No hay vuelta. A pesar de la incomodidad que habitualmente le genera al uruguayo, la opinión general en la Copa América, la de la mayoría, es ponerle traje de favorito a Uruguay. Basta ver la dimensión de la cobertura que hacen de la selección los enviados a la copa, hablar con ellos, leer los diarios o prender la tele o la radio. Algunos lo ponen con Brasil y Argentina, otros tal vez un poco más abajo. Pero todos por encima del resto.
Incluso ésa es la sensación entre los uruguayos. A pesar de esa incomodidad que nos genera. Es como aquella historia del “punto”, del pequeño que incomoda, de ser la mosca en la leche de la que habló Tabárez hace unos días. La mosca en la sopa lo tradujéramos a la poética ricotera del Indio Solari. Ese traje nos gusta. A los jugadores, a los medios, a los hinchas. Es como que nos calza justo. No tenemos ni que acomodarlo después de puesto. Nos gusta ocupar ese lugar, y nos incomoda ponernos en el que en los últimos años ha estado reservado para brasileros y argentinos de forma exclusiva.
En el plano conceptual, la selección mantiene el discurso que lo trajo hasta aquí. Sostiene Tabárez que el favoritismo es una construcción mediática. Es cierto. Tanto como que esa construcción se hace a partir de hechos concretos (léase la actuación de Uruguay en el último Mundial). Que es muy difícil zafar de ese traje en la Copa América después del Mundial que hizo. Que lo pone, en la expectativa general, mucho más cerca de “los grandes” del continente que de los otros, en los que la mayoría lo incluía hasta la Copa América anterior, la de Venezuela.
Los entrenadores y los jugadores de Uruguay siguen marcando que encaran a sus rivales con el respeto de siempre. Confiando en las posibilidades propias pero insistiendo en que el fútbol sigue siendo el deporte colectivo en el que el débil tiene más chances ante el fuerte (como dijo el DT en la conferencia de prensa, está lleno de ejemplos). Y tomando muy en cuenta al rival y sus virtudes y defectos, le toque el rol que le toque a la hora del partido. Esa definición conceptual corre en cualquiera de los dos lugares que le toque estar a Uruguay. Se ponga el traje que se ponga.
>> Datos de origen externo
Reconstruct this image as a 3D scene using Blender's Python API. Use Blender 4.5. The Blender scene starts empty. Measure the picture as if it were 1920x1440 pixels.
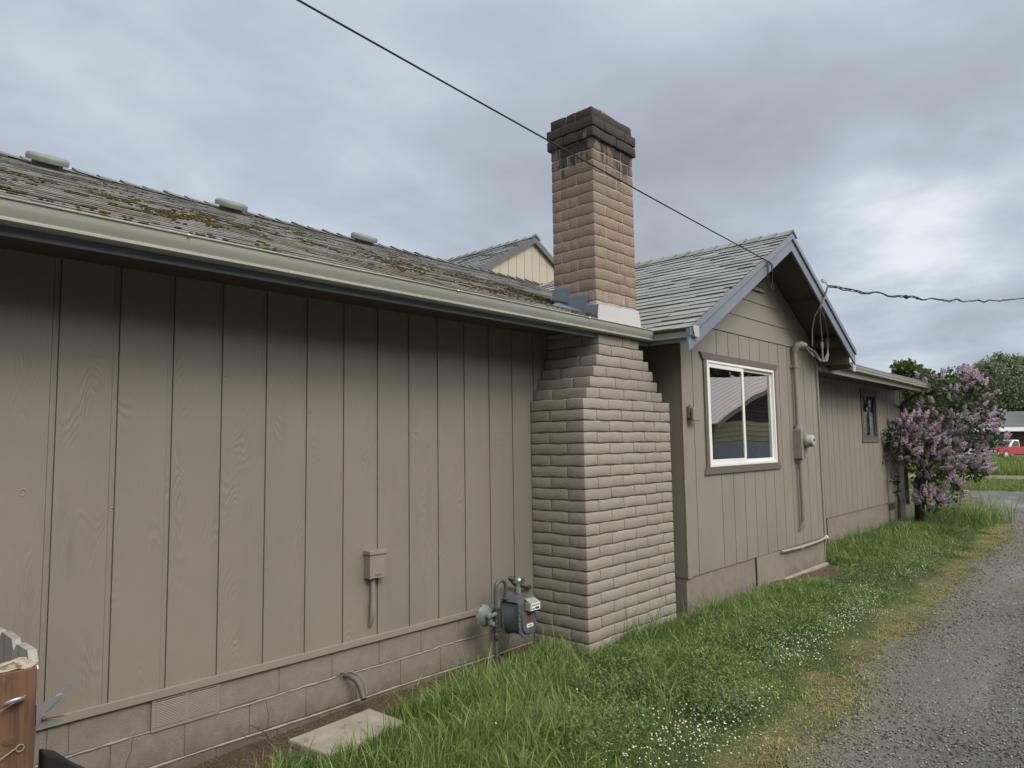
import bpy, bmesh, math, random
import numpy as np
from mathutils import Vector, Matrix
random.seed(7); rng = np.random.default_rng(7)
R = math.radians
S = bpy.context.scene
COL = S.collection

# ------------------------------------------------------------------ camera
CAM_LOC = Vector((0.0, -4.391, 2.0)); YAW, PITCH, ROLL, FPX = 47.527, 4.904, -0.854, 1320.606
cd = bpy.data.cameras.new('camera'); cam = bpy.data.objects.new('camera', cd); COL.objects.link(cam)
yw, pt, rl = R(YAW), R(PITCH), R(ROLL)
Fv = Vector((math.sin(yw)*math.cos(pt), math.cos(yw)*math.cos(pt), math.sin(pt)))
Rt = Vector((math.cos(yw), -math.sin(yw), 0)); Up = Rt.cross(Fv)
r_ = math.cos(rl)*Rt + math.sin(rl)*Up; u_ = -math.sin(rl)*Rt + math.cos(rl)*Up
mw = Matrix((r_, u_, -Fv)).transposed().to_4x4(); mw.translation = CAM_LOC
cam.matrix_world = mw
cd.sensor_width = 36; cd.lens = 36*FPX/1920; cd.clip_start = 0.05; cd.clip_end = 2000
S.camera = cam
VR = Vector((Rt.x, Rt.y, 0)).normalized()

# ------------------------------------------------------------------ node helper
class N:
    def __init__(s, mat): s.t = mat.node_tree; s.t.nodes.clear()
    def a(s, typ, ins=None, **kw):
        n = s.t.nodes.new(typ)
        for k, v in kw.items(): setattr(n, k, v)
        for k, v in (ins or {}).items():
            i = n.inputs[k]
            if isinstance(v, bpy.types.NodeSocket): s.t.links.new(v, i)
            else: i.default_value = v
        return n
    def m(s, op, a, b=None, c=None):
        n = s.t.nodes.new('ShaderNodeMath'); n.operation = op
        for i, v in enumerate((a, b, c)):
            if v is None: continue
            if isinstance(v, bpy.types.NodeSocket): s.t.links.new(v, n.inputs[i])
            else: n.inputs[i].default_value = v
        return n.outputs[0]
    def mix(s, f, a, b, blend='MIX'):
        n = s.t.nodes.new('ShaderNodeMix'); n.data_type = 'RGBA'; n.blend_type = blend
        for i, v in ((0, f), (6, a), (7, b)):
            if isinstance(v, bpy.types.NodeSocket): s.t.links.new(v, n.inputs[i])
            else: n.inputs[i].default_value = v if i == 0 else (tuple(v)+(1,))[:4]
        return n.outputs[2]
    def ramp(s, f, pts):
        n = s.t.nodes.new('ShaderNodeValToRGB'); e = n.color_ramp.elements
        while len(e) < len(pts): e.new(.5)
        for q, (p, c) in zip(e, pts):
            q.position = p; q.color = tuple(c)+(1,) if hasattr(c, '__len__') else (c, c, c, 1)
        s.t.links.new(f, n.inputs[0]); return n.outputs[0]
    def noise(s, vec, scale, detail=3, rough=.5, dist=0):
        return s.a('ShaderNodeTexNoise', {'Vector': vec, 'Scale': scale, 'Detail': detail, 'Roughness': rough, 'Distortion': dist}).outputs[0]
    def map(s, vec, scale=(1, 1, 1), loc=(0, 0, 0), rot=(0, 0, 0)):
        return s.a('ShaderNodeMapping', {'Vector': vec, 'Scale': scale, 'Location': loc, 'Rotation': rot}).outputs[0]
    def obj(s): return s.a('ShaderNodeTexCoord').outputs['Object']
    def bump(s, h, strength=.3, dist=.01, normal=None):
        d = {'Height': h, 'Strength': strength, 'Distance': dist}
        if normal is not None: d['Normal'] = normal
        return s.a('ShaderNodeBump', d).outputs[0]
    def out(s, sh): s.a('ShaderNodeOutputMaterial', {'Surface': sh})
    def bsdf(s, color, rough=.7, normal=None, metal=0., **kw):
        d = {'Base Color': color if isinstance(color, bpy.types.NodeSocket) else (tuple(color)+(1,))[:4], 'Roughness': rough, 'Metallic': metal}
        if normal is not None: d['Normal'] = normal
        d.update(kw); n = s.a('ShaderNodeBsdfPrincipled', d); return n.outputs[0]
def newmat(name):
    m = bpy.data.materials.new(name); m.use_nodes = True; return m, N(m)

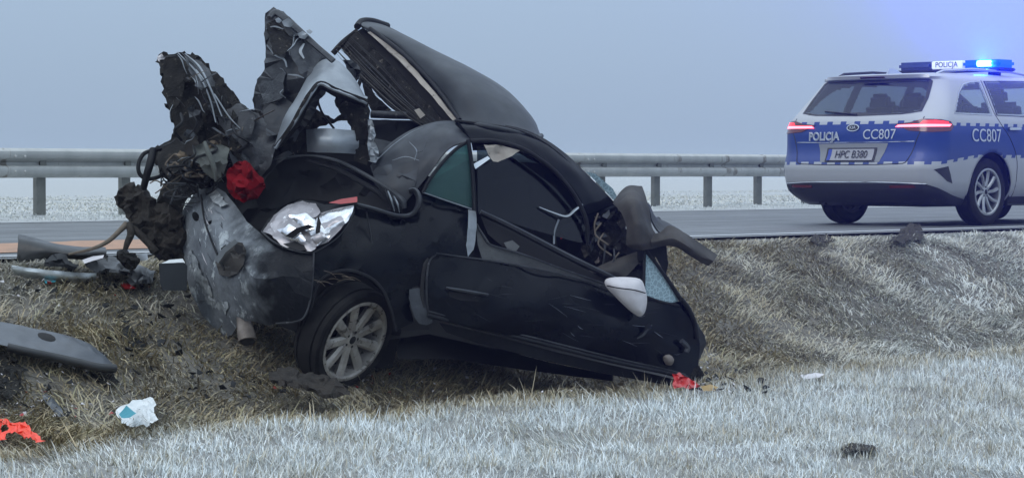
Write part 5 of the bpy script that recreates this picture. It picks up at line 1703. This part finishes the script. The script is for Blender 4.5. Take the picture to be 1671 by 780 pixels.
    plate("handle_recess", [(732, 476), (760, 478), (786, 484), (780, 492), (752, 490), (734, 484)], flank([(732, 476, -.058), (786, 486, -.068), (752, 490, -.062)]), dr, M_void, res=7, thick=.01)
    plate("sill", [(716, 526), (770, 538), (900, 572), (1000, 596), (1100, 618), (1122, 622), (1100, 630), (1000, 612), (880, 586), (780, 560), (728, 542)], flank([(716, 526, .05), (1110, 622, .12), (900, 580, .02), (760, 552, .06)]), R, M_bumpb, res=9, thick=.10, cr=(.006, 4))
    # sill underside and floor edge, so that the ditch bottom stays dark
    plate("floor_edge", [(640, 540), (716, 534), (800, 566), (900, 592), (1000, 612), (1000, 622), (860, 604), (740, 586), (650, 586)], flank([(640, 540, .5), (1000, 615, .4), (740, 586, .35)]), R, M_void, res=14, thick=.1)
    # waist rail and inner door panel, exposed above the skin
    tube("waist_rail", flank([(784, 346, .05), (830, 368, .03), (880, 394, .02), (930, 420, .02), (980, 444, .03), (1006, 456, .05)]), [.018, .022, .024, .024, .022, .018], dr, M_paintd, flat=.8)
    plate("rail_channel", [(784, 352), (830, 374), (880, 400), (930, 426), (990, 456), (992, 468), (930, 448), (870, 424), (820, 402), (796, 382)], flank([(784, 352, .09), (990, 458, .09), (870, 424, .06)]), dr, M_void, res=9, thick=.02)
    plate("inner_panel", [(776, 362), (786, 376), (800, 398), (830, 408), (870, 420), (930, 444), (990, 464), (1004, 476), (940, 458), (880, 444), (820, 432), (788, 426), (780, 400)],
          flank([(776, 362, .05), (1000, 472, .04), (860, 440, .04), (800, 400, .04), (786, 424, .04)]), dr, M_inner, res=8, thick=.02, cr=(.008, 9))
    tube("panel_bead", flank([(778, 366, .035), (790, 388, .03), (802, 400, .025), (850, 414, .02), (920, 440, .02), (990, 464, .03)]), .006, dr, M_steel, sides=6)
    plate("panel_clip", [(822, 396), (836, 392), (848, 402), (842, 410), (828, 406)], flank([(822, 396, .03), (848, 404, .02), (828, 406, .02)]), dr, M_inner, res=5, thick=.012)
    # door mirror
    mi = plate("door_mirror", [(987, 458), (996, 453), (1020, 452), (1044, 455), (1052, 468), (1056, 488), (1053, 508), (1046, 516), (1036, 513), (1020, 500), (1002, 482), (989, 468)],
               flank([(987, 458, -.12), (1050, 470, -.14), (1045, 514, -.14), (1020, 478, -.16)]), R, M_mirror, res=6, thick=.03, bulge=.07, back=.06, bulge_r=26, curve=3, smooth=70)
    tube("mirror_seam", flank([(990, 466, -.20), (1010, 470, -.235), (1034, 473, -.235), (1053, 478, -.19)]), .0035, mi, M_trim, sides=6)
    tube("mirror_foot", flank([(1020, 486, -.08), (1030, 492, .0), (1040, 496, .05)]), .03, mi, M_trim)
    # front quarter light
    fq = plate("quarter_light", [(1052, 412), (1066, 428), (1090, 460), (1107, 486), (1106, 497), (1076, 490), (1050, 480)], flank([(1052, 412, .10), (1107, 490, .12), (1050, 480, .06)]), R, M_crackg, res=8, thick=.006, smooth=60)
    tube("light_frame", flank([(1050, 400, .10), (1062, 418, .09), (1088, 454, .10), (1108, 484, .11), (1114, 494, .11)]), [.006, .010, .012, .014, .012], fq, M_trim)
    tube("light_frame", flank([(1052, 404, .10), (1051, 440, .08), (1050, 482, .05)]), .010, fq, M_trim)
    tube("light_frame", flank([(1048, 482, .04), (1076, 492, .06), (1108, 499, .10)]), .010, fq, M_trim)
    # front edge of the door, hinges
    plate("door_edge", [(1122, 500), (1134, 520), (1150, 548), (1152, 560), (1142, 586), (1132, 594), (1130, 560), (1126, 524)], flank([(1122, 500, .14), (1152, 556, .26), (1132, 594, .18)]), dr, M_paintd, res=7, thick=.03, cr=(.01, 8))
    tube("hinge", flank([(1112, 556, .06), (1122, 566, .08), (1120, 574, .08)]), .016, dr, M_steel, sides=6)
    plate("door_dent", [(1082, 582), (1092, 578), (1100, 586), (1096, 596), (1086, 594)], flank([(1082, 582, -.0), (1100, 586, .01), (1088, 596, .01)]), dr, M_rust, res=5, thick=.02, bulge=.02, bulge_r=8, curve=2)
    tube("door_scratch", flank([(1040, 552, -.07), (1050, 546, -.065), (1056, 538, -.06), (1064, 530, -.05)]), [.004, .007, .007, .004], dr, M_steel, sides=5)
    plate("scratch_spot", [(1052, 530), (1060, 526), (1064, 536), (1054, 542)], flank([(1052, 530, -.07), (1064, 536, -.06), (1054, 542, -.065)]), dr, M_bumpb, res=5, thick=.01)
    tube("door_edge_flange", flank([(1112, 488, .08), (1124, 504, .11), (1134, 528, .14), (1138, 552, .15)]), .014, dr, M_trim)
    plate("lower_bracket", [(1118, 606), (1140, 596), (1150, 610), (1146, 622), (1120, 622)], flank([(1118, 606, .10), (1150, 612, .14), (1120, 622, .10)]), R, M_under, res=7, thick=.10, cr=(.02, 10))
    # ---------- torn front: bulkhead with the inner-wing plastic
    fb = plate("bulkhead", [(958, 350), (990, 340), (1010, 330), (1022, 350), (1022, 400), (1046, 408), (1052, 440), (1010, 452), (970, 430), (950, 405)], flank([(958, 350, .30), (1022, 350, .35), (1050, 440, .25), (970, 430, .22)]), R, M_under, res=7, thick=.06, cr=(.05, 7), smooth=26)
    for k in range(16):
        x = random.uniform(955, 1020); y = random.uniform(345, 440); s = random.uniform(5, 12); a = random.uniform(0, 6)
        pl = [(x + s * math.cos(a + t) * random.uniform(.5, 1.1), y + s * 1.2 * math.sin(a + t) * random.uniform(.6, 1.1)) for t in (0, 1.4, 2.7, 4.2, 5.2)]
        plate("torn_scrap", pl, [(x - s, y, YS(x) + .2 + random.uniform(-.05, .05)), (x + s, y, YS(x) + .2 + random.uniform(-.05, .05)), (x, y + s, YS(x) + .16)], fb, random.choice([M_under, M_steel, M_mud, M_rust]), res=5, thick=.012, cr=(.02, 14), smooth=22)
    for k in range(8):
        x = random.uniform(965, 1015); y = random.uniform(345, 425)
        tube("loose_wire", [(x, y, YS(x) + .12), (x + random.uniform(-12, 12), y + 18, YS(x) + .10), (x + random.uniform(-14, 14), y + 36, YS(x) + .12)], .005, fb, random.choice([M_trim, M_steel, M_root]), sides=5)
    iw = patch("inner_wing_liner", [[(998, 330, 14.25), (1022, 305, 14.3), (1048, 304, 14.35)], [(1012, 344, 14.08), (1034, 328, 14.05), (1058, 334, 14.2)], [(1022, 372, 14.02), (1044, 364, 13.98), (1064, 370, 14.15)],
                                    [(1022, 398, 14.02), (1048, 392, 13.98), (1078, 392, 14.12)], [(1030, 406, 14.05), (1052, 408, 14.02), (1080, 402, 14.12)]], R, M_plas, nu=8, nv=6, thick=.014, cr=(.01, 6), smooth=45)
    patch("liner_flange", [[(1056, 330, 14.22), (1060, 342, 14.2), (1064, 360, 14.18), (1074, 376, 14.15), (1082, 380, 14.12)], [(1062, 336, 14.35), (1070, 354, 14.35), (1086, 362, 14.35), (1108, 374, 14.3), (1134, 394, 14.25)]], iw, M_steel, nu=5, nv=4, thick=.01, cr=(.006, 8))
    patch("liner_tongue", [[(1060, 384, 14.1), (1078, 378, 14.08), (1092, 368, 14.10), (1114, 378, 14.10), (1144, 398, 14.15), (1171, 416, 14.2)], [(1062, 396, 14.02), (1082, 392, 14.0), (1100, 390, 14.0), (1122, 402, 14.0), (1142, 414, 14.05), (1164, 426, 14.1)],
                           [(1064, 404, 14.05), (1082, 402, 14.05), (1104, 404, 14.06), (1126, 418, 14.08), (1142, 428, 14.1), (1156, 434, 14.15)]], iw, M_plas, nu=5, nv=4, thick=.014, cr=(.008, 7), smooth=45)
    plate("liner_skirt", [(1024, 400), (1056, 404), (1088, 400), (1090, 430), (1086, 450), (1070, 420), (1056, 412), (1046, 430), (1026, 424)], [(1024, 400, 14.2), (1088, 400, 14.25), (1086, 450, 14.2)], iw, M_bumpb, res=8, thick=.012, cr=(.01, 8))
    patch("scuttle", [flank([(960, 442, .12), (1000, 424, .12), (1040, 410, .14)]), flank([(974, 446, .08), (1006, 436, .06), (1040, 420, .1)]), flank([(1000, 456, .08), (1022, 450, .06), (1042, 430, .1)])], R, M_plas, nu=6, nv=4, thick=.012, cr=(.008, 8))
    fD = tps(flank([(704, 416, .03), (700, 510, .0), (860, 440, .02), (860, 500, -.07), (770, 480, -.06), (860, 556, -.01), (1000, 474, .03), (1020, 540, -.06), (1110, 492, .10), (1138, 570, .16), (1120, 615, .08), (1000, 590, -.0)]))
    for k in range(34):
        x = random.uniform(720, 1100); y = random.uniform(435 + (x - 720) * .17, 500 + (x - 720) * .22)
        L = random.uniform(8, 40); a = random.gauss(.22, .3); r = random.choice([.0008, .0012, .0018])
        q = np.array([(x + L * t * math.cos(a), y + L * t * math.sin(a) + random.uniform(-1, 1)) for t in (0, .5, 1)])
        yy = fD(q)
        tube("scratch", [(q[i][0], q[i][1], yy[i] - .012) for i in range(3)], [r * .3, r, r * .3], dr, random.choice([M_steel, M_steel, M_bright]), sides=4, n=3)
    # grass dragged along under the tail
    for k in range(9):
        x, y = random.uniform(512, 566), random.uniform(438, 462)
        a = random.uniform(-.5, .9); L = random.uniform(12, 30)
        tube("caught_straw", [(x, y, YS(x) - .07), (x + L * .5 * math.cos(a), y + L * .5 * math.sin(a), YS(x) - .10), (x + L * math.cos(a + .2), y + L * math.sin(a + .2), YS(x) - .08)], .0016, qp, M_root, sides=4, n=4)
    return root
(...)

Llevado al juego, a la cancha, ese rol, y esa postura filosófica y conceptual, el equipo de Tabárez manoteó ante Perú ese otro traje no tan cómodo y lo intentó calzar lo mejor posible. Ante Perú todos esperábamos que Uruguay asumiera el protagonismo del partido. Incluso los peruanos se lo cedieron gustosos. Pelota y campo. Responsabilidad del partido y toma de riesgos. Para contrarrestarlo, orden y concentración. Aplicación a la marca y contragolpe. Así se puso en ventaja y así casi lo gana. La selección asumió el rol, con sus riesgos y con sus costos. Intentó acomodarse el traje lo mejor posible. Con algunos problemas. Pero se lo puso.
A mí me dejó la sensación de tener potencial para hacerlo, pero también que esa ropa se acomoda con los usos, con el paso de los partidos. Entre otras cosas, porque ese rol, inevitablemente, deja al equipo más expuesto. Le da más espacios al rival. Es siempre un riesgo mayor. Y porque el equipo que asume ese rol protagónico, necesita -para achicar el margen de riesgo de asumir el protagonismo- tener la pelota cuanto pueda. Y Uruguay tuvo imprecisiones que al perder la pelota lo dejaron mal parado y potenciaron el riesgo de esos espacios que da el equipo adelantado. Le falta uso, pero le cabe. Y seguramente lo tendrá que volver a calzar con rivales posteriores. Aunque ahora viene Chile, que por su forma de encarar los partidos puede hacer que Uruguay disfrute del que le calza justo.